Hermanus Theodorus KRIEL 3/12/2020

Parole Hearing

Under section 21(2) of the Parole Act 2002

Hermanus Theodorus KRIEL

Hearing: 3 December 2020

at Rolleston Prison

Members of the Board: Sir Ron Young – Chairperson

Ass. Prof. P Brinded

Dr G Coyle

Counsel:                                           Mr P Shamy

Support Persons: (withheld)


  1. Mr Kriel who is 26 years was sentenced to life imprisonment for murder in 2010. He was also convicted of indecent assault.
  2. We last saw him in May 2020.  Prior to the May 2020 hearing we had seen the victim’s family.  They believed that there was a sexual element to Mr Kriel's murder.  We discussed that with Mr Kriel.
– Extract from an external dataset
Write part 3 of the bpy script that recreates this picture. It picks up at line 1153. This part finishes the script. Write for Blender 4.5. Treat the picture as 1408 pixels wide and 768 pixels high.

He said there was no sexual aspect to the murder.  The victim’s family had told us that they had information relevant to their belief of a sexual element to the offending.  We asked they  provide the information  to the Board . We made it plain that ultimately we would provide that information to Mr Kriel .
  3. We have seen the victim’s  family again more recently.  They have now provided us with  an amount of material relating to Mr Kriel and his background.  We have recently provided that information to Mr Kriel and his counsel.
  4. Today, with the agreement of Mr Kriel’s lawyer, Mr Kriel and his family, we have  adjourned the hearing until the May hearing of the extended Board.  The basis for the adjournment is firstly to give Mr Kriel's  counsel and Mr Kriel the opportunity of reviewing the material provided to us by the victim's family.  Secondly  for us to refer the information provided by the victim's family to  Correction’s psychologists so that they can review the information and  make an assessment as to how that may or may not influence their risk assessment and therefore treatment need and ultimately reintegration with respect Mr Kriel.
  5. We will therefore see him again, as we have indicated, in late May with the hope that an updated psychological report can be provided and secondly, we can have  information from Mr Kriel’s counsel as to what, if any, of the material provided to us by the victim's family he accepts and what he does not accept.  We may then need to decide how, if at all, there needs to be a resolution of the accuracy of the material provided to us.